[3D scene scripts]
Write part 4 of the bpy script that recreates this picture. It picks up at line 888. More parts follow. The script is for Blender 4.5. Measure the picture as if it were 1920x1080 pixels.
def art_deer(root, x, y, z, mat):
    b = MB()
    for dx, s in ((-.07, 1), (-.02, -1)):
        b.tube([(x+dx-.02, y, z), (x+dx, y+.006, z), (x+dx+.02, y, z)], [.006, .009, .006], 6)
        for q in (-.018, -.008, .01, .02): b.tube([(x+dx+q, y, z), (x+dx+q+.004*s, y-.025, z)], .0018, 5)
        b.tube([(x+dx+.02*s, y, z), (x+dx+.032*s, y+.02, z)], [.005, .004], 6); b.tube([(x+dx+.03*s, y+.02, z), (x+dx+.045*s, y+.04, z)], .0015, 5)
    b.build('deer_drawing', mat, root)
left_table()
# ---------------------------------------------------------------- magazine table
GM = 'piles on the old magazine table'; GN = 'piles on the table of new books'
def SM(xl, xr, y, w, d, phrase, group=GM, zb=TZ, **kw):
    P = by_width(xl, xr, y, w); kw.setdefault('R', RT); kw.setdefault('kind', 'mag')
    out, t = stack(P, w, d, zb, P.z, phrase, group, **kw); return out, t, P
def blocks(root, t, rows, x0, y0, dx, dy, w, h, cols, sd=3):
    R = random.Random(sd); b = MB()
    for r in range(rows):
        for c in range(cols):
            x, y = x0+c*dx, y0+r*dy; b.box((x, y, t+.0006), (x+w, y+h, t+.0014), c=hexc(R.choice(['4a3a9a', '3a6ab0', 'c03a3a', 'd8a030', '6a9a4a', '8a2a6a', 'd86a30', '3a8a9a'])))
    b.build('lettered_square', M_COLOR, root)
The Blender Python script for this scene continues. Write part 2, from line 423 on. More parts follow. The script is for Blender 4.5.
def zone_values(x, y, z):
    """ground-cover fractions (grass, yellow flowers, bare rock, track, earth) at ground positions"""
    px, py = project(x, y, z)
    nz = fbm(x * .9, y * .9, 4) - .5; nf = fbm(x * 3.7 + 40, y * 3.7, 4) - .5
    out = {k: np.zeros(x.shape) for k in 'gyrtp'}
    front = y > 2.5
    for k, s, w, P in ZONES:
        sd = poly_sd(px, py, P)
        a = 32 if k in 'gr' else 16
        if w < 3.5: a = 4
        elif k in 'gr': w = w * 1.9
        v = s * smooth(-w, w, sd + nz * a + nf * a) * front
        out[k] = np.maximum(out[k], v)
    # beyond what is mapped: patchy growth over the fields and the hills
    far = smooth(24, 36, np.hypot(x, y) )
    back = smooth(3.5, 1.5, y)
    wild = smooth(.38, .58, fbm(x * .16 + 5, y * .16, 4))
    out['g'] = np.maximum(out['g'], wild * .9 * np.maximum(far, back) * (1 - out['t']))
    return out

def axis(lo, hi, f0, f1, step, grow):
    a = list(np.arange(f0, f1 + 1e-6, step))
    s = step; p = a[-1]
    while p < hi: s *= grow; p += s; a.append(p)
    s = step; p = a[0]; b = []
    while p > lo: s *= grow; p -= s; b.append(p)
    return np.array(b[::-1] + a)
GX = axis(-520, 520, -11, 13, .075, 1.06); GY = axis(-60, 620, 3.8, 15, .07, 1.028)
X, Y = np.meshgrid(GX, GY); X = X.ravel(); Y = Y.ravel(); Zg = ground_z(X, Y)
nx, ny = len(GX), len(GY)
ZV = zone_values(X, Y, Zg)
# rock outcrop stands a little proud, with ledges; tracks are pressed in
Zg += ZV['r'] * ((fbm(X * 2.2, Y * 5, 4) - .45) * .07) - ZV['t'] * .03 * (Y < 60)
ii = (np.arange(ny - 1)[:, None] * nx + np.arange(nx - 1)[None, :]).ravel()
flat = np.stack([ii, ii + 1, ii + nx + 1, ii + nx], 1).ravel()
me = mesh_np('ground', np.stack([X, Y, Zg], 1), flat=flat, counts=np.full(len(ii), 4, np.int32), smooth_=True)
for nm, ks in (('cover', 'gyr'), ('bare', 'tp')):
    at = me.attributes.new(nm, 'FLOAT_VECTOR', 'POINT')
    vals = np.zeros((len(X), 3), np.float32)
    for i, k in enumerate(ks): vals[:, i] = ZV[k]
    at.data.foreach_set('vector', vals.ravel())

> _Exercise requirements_
Output all of the data again, exactly.

> _Expected answer_
Write part 4 of the bpy script that recreates this picture. It picks up at line 888. More parts follow. The script is for Blender 4.5. Measure the picture as if it were 1920x1080 pixels.
def art_deer(root, x, y, z, mat):
    b = MB()
    for dx, s in ((-.07, 1), (-.02, -1)):
        b.tube([(x+dx-.02, y, z), (x+dx, y+.006, z), (x+dx+.02, y, z)], [.006, .009, .006], 6)
        for q in (-.018, -.008, .01, .02): b.tube([(x+dx+q, y, z), (x+dx+q+.004*s, y-.025, z)], .0018, 5)
        b.tube([(x+dx+.02*s, y, z), (x+dx+.032*s, y+.02, z)], [.005, .004], 6); b.tube([(x+dx+.03*s, y+.02, z), (x+dx+.045*s, y+.04, z)], .0015, 5)
    b.build('deer_drawing', mat, root)
left_table()
# ---------------------------------------------------------------- magazine table
GM = 'piles on the old magazine table'; GN = 'piles on the table of new books'
def SM(xl, xr, y, w, d, phrase, group=GM, zb=TZ, **kw):
    P = by_width(xl, xr, y, w); kw.setdefault('R', RT); kw.setdefault('kind', 'mag')
    out, t = stack(P, w, d, zb, P.z, phrase, group, **kw); return out, t, P
def blocks(root, t, rows, x0, y0, dx, dy, w, h, cols, sd=3):
    R = random.Random(sd); b = MB()
    for r in range(rows):
        for c in range(cols):
            x, y = x0+c*dx, y0+r*dy; b.box((x, y, t+.0006), (x+w, y+h, t+.0014), c=hexc(R.choice(['4a3a9a', '3a6ab0', 'c03a3a', 'd8a030', '6a9a4a', '8a2a6a', 'd86a30', '3a8a9a'])))
    b.build('lettered_square', M_COLOR, root)
The Blender Python script for this scene continues. Write part 2, from line 423 on. More parts follow. The script is for Blender 4.5.
def zone_values(x, y, z):
    """ground-cover fractions (grass, yellow flowers, bare rock, track, earth) at ground positions"""
    px, py = project(x, y, z)
    nz = fbm(x * .9, y * .9, 4) - .5; nf = fbm(x * 3.7 + 40, y * 3.7, 4) - .5
    out = {k: np.zeros(x.shape) for k in 'gyrtp'}
    front = y > 2.5
    for k, s, w, P in ZONES:
        sd = poly_sd(px, py, P)
        a = 32 if k in 'gr' else 16
        if w < 3.5: a = 4
        elif k in 'gr': w = w * 1.9
        v = s * smooth(-w, w, sd + nz * a + nf * a) * front
        out[k] = np.maximum(out[k], v)
    # beyond what is mapped: patchy growth over the fields and the hills
    far = smooth(24, 36, np.hypot(x, y) )
    back = smooth(3.5, 1.5, y)
    wild = smooth(.38, .58, fbm(x * .16 + 5, y * .16, 4))
    out['g'] = np.maximum(out['g'], wild * .9 * np.maximum(far, back) * (1 - out['t']))
    return out

def axis(lo, hi, f0, f1, step, grow):
    a = list(np.arange(f0, f1 + 1e-6, step))
    s = step; p = a[-1]
    while p < hi: s *= grow; p += s; a.append(p)
    s = step; p = a[0]; b = []
    while p > lo: s *= grow; p -= s; b.append(p)
    return np.array(b[::-1] + a)
GX = axis(-520, 520, -11, 13, .075, 1.06); GY = axis(-60, 620, 3.8, 15, .07, 1.028)
X, Y = np.meshgrid(GX, GY); X = X.ravel(); Y = Y.ravel(); Zg = ground_z(X, Y)
nx, ny = len(GX), len(GY)
ZV = zone_values(X, Y, Zg)
# rock outcrop stands a little proud, with ledges; tracks are pressed in
Zg += ZV['r'] * ((fbm(X * 2.2, Y * 5, 4) - .45) * .07) - ZV['t'] * .03 * (Y < 60)
ii = (np.arange(ny - 1)[:, None] * nx + np.arange(nx - 1)[None, :]).ravel()
flat = np.stack([ii, ii + 1, ii + nx + 1, ii + nx], 1).ravel()
me = mesh_np('ground', np.stack([X, Y, Zg], 1), flat=flat, counts=np.full(len(ii), 4, np.int32), smooth_=True)
for nm, ks in (('cover', 'gyr'), ('bare', 'tp')):
    at = me.attributes.new(nm, 'FLOAT_VECTOR', 'POINT')
    vals = np.zeros((len(X), 3), np.float32)
    for i, k in enumerate(ks): vals[:, i] = ZV[k]
    at.data.foreach_set('vector', vals.ravel())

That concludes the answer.